Restate verbatim the lines between the one holding "Write the bpy" and the one holding "COL = SC.collection", both included, and no others.

## Start Records for processing

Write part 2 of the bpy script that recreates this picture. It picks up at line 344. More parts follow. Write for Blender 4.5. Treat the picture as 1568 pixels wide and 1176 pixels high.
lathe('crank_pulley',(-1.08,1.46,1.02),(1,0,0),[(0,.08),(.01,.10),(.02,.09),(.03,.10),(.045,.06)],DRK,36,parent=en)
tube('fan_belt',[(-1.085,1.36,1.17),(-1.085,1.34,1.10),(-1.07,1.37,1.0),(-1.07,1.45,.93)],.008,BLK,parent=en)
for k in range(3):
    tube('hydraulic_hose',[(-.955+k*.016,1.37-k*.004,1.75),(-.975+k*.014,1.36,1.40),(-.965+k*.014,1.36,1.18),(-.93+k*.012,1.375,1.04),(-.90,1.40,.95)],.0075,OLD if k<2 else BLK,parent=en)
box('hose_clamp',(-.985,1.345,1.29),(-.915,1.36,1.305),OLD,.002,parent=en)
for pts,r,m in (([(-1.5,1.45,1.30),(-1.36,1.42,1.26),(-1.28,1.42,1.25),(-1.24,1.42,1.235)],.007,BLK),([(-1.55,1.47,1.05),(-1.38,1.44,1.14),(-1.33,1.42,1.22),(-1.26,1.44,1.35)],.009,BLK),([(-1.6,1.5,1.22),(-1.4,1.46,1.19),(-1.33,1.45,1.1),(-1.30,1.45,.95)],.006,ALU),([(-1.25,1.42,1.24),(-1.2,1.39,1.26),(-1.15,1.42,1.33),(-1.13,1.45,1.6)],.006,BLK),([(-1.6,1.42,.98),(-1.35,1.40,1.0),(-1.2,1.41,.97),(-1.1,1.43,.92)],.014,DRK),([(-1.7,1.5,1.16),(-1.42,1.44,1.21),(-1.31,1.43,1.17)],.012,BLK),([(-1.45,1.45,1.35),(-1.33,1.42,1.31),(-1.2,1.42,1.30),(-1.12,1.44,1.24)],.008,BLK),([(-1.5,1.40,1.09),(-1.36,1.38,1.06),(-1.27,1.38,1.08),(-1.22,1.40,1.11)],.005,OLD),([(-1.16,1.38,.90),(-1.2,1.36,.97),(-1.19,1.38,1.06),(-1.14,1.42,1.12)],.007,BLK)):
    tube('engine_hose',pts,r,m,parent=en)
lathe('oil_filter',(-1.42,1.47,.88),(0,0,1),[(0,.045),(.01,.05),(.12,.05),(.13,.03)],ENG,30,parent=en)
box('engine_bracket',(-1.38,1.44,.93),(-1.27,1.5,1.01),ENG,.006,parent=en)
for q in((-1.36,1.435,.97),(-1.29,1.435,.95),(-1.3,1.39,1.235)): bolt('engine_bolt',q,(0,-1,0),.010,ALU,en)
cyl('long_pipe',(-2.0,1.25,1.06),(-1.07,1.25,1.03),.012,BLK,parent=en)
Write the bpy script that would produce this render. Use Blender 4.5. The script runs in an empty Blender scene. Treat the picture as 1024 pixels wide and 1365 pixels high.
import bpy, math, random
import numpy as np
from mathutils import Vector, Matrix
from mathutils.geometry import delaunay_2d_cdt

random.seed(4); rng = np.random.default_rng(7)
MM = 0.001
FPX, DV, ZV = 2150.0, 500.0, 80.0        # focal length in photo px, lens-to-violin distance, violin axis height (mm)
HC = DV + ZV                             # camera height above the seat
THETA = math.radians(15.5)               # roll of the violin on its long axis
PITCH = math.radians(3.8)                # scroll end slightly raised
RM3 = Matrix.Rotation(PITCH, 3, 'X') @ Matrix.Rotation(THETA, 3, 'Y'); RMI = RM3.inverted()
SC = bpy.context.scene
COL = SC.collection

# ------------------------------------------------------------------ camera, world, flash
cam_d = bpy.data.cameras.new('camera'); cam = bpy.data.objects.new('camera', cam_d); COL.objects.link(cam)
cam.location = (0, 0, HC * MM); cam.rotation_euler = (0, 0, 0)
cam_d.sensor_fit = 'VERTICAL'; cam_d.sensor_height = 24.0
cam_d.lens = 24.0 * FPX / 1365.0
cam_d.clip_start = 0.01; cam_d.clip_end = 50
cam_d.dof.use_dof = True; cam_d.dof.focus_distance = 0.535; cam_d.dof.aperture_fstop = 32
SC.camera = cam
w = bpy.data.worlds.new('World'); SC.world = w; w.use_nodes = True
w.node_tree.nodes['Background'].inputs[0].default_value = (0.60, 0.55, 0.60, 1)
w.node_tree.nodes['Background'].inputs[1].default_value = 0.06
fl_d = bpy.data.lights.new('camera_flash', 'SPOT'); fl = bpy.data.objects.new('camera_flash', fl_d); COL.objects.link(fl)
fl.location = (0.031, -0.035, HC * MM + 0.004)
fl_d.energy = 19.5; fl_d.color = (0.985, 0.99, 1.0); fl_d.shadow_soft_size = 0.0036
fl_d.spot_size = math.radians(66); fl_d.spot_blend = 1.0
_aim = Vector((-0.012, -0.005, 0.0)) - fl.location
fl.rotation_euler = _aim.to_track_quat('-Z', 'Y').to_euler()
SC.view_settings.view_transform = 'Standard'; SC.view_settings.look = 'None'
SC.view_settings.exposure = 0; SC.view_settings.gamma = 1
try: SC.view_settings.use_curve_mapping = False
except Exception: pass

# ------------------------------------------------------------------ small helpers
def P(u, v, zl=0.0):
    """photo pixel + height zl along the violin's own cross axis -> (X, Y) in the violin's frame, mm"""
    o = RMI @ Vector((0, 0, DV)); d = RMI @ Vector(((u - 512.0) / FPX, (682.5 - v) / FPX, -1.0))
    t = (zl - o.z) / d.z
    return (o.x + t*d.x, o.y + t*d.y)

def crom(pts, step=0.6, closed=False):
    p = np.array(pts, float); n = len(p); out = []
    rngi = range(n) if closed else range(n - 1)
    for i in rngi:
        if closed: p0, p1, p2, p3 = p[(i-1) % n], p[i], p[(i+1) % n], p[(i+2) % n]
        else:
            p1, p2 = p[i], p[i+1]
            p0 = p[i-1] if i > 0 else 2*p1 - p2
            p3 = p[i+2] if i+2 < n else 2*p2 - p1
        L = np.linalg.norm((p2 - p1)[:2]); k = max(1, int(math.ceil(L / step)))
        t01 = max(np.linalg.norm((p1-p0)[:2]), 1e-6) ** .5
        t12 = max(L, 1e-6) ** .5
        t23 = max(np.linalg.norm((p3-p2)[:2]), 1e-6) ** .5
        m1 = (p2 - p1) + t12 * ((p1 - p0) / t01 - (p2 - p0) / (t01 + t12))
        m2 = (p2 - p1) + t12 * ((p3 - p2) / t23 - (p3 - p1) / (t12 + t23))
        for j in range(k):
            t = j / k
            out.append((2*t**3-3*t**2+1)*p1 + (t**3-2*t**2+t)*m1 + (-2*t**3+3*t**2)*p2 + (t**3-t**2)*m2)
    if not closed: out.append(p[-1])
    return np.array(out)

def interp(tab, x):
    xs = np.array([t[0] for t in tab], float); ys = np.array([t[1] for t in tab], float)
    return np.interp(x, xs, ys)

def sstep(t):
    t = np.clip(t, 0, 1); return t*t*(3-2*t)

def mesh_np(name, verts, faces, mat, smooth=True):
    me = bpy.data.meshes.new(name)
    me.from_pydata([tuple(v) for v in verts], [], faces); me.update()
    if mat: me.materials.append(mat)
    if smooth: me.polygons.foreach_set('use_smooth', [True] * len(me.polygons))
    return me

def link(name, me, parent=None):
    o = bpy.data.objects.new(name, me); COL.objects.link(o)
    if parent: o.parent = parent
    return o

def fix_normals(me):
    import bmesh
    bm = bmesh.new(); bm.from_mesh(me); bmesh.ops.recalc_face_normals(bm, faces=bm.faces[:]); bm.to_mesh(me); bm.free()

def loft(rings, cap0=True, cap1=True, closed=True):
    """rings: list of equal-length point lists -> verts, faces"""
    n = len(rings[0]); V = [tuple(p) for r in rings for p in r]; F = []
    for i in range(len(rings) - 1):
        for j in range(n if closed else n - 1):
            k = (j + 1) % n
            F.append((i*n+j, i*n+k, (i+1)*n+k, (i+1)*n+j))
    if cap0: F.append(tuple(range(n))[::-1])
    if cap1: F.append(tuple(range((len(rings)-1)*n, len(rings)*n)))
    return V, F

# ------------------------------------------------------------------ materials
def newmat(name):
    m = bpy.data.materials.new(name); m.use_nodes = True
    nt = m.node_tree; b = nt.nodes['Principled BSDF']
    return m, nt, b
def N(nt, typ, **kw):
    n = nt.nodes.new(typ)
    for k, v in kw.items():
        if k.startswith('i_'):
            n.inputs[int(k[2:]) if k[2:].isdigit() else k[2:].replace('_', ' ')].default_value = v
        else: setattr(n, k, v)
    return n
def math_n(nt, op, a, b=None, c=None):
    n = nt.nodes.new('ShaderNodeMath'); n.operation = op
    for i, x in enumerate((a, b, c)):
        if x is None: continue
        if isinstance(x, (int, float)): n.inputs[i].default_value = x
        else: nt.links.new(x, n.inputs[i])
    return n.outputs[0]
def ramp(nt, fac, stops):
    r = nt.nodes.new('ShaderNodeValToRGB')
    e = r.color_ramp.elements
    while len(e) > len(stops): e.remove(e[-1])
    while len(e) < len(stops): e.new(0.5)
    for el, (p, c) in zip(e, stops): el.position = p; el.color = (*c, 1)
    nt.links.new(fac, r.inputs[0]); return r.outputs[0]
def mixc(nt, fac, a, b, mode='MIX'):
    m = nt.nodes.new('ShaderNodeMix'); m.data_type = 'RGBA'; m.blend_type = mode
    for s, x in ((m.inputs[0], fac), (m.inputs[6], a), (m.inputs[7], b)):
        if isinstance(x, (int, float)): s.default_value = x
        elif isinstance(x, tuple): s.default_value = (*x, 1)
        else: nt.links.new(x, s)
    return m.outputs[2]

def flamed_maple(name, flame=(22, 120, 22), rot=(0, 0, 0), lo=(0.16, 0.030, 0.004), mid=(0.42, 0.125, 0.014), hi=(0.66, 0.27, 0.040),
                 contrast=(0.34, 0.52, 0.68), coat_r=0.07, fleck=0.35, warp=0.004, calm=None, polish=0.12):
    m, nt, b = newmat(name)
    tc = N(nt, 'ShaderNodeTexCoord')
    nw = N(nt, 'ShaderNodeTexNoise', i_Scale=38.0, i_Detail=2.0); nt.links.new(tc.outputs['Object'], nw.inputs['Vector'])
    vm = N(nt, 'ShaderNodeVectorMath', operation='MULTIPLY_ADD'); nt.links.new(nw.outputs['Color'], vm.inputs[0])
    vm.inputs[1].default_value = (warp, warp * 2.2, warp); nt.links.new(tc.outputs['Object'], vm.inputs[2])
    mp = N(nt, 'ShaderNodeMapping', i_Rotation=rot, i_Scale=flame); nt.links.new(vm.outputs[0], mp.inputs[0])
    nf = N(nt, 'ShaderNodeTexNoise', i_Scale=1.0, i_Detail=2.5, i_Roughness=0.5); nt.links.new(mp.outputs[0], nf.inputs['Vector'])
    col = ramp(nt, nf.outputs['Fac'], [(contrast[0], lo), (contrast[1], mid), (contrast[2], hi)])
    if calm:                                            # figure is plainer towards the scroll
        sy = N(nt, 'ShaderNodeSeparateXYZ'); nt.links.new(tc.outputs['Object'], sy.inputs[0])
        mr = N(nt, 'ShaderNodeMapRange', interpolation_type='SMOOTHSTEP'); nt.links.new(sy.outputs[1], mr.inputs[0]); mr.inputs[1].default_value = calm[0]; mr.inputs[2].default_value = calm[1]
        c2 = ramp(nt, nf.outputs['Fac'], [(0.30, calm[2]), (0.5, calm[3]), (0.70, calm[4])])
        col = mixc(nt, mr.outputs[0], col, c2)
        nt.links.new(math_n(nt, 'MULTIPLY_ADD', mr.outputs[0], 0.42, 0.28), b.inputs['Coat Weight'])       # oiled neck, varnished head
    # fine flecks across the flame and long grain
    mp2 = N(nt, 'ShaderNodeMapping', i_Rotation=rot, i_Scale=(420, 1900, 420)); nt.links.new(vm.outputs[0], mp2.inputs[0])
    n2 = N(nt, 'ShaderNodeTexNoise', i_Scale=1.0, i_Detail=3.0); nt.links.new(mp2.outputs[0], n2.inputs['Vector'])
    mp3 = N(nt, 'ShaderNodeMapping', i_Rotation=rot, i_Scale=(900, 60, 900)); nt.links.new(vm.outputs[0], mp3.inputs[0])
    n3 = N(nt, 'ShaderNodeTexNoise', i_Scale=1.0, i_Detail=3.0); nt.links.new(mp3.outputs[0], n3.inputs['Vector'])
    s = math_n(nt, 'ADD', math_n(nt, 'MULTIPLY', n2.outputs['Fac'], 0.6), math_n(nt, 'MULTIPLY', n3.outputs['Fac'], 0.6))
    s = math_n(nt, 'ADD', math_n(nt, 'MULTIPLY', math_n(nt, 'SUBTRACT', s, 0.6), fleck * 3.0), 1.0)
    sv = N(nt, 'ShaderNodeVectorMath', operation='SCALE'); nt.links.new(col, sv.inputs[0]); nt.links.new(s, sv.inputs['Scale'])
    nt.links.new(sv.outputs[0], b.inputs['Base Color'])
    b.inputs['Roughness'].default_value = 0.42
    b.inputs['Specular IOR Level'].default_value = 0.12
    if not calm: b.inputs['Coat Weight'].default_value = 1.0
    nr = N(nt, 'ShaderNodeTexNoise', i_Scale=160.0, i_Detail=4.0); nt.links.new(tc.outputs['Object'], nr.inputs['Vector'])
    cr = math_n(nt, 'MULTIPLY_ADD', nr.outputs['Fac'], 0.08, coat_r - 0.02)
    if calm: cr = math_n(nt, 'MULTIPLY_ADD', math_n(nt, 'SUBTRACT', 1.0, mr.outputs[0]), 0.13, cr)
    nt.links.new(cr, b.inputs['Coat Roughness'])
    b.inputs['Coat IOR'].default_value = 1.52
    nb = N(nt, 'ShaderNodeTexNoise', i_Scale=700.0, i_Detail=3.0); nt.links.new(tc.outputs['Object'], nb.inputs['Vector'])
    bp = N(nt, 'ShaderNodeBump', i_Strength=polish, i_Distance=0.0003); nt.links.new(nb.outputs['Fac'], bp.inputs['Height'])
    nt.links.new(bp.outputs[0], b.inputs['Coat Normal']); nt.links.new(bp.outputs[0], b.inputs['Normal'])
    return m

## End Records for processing

Solution:
Write the bpy script that would produce this render. Use Blender 4.5. The script runs in an empty Blender scene. Treat the picture as 1024 pixels wide and 1365 pixels high.
import bpy, math, random
import numpy as np
from mathutils import Vector, Matrix
from mathutils.geometry import delaunay_2d_cdt

random.seed(4); rng = np.random.default_rng(7)
MM = 0.001
FPX, DV, ZV = 2150.0, 500.0, 80.0        # focal length in photo px, lens-to-violin distance, violin axis height (mm)
HC = DV + ZV                             # camera height above the seat
THETA = math.radians(15.5)               # roll of the violin on its long axis
PITCH = math.radians(3.8)                # scroll end slightly raised
RM3 = Matrix.Rotation(PITCH, 3, 'X') @ Matrix.Rotation(THETA, 3, 'Y'); RMI = RM3.inverted()
SC = bpy.context.scene
COL = SC.collection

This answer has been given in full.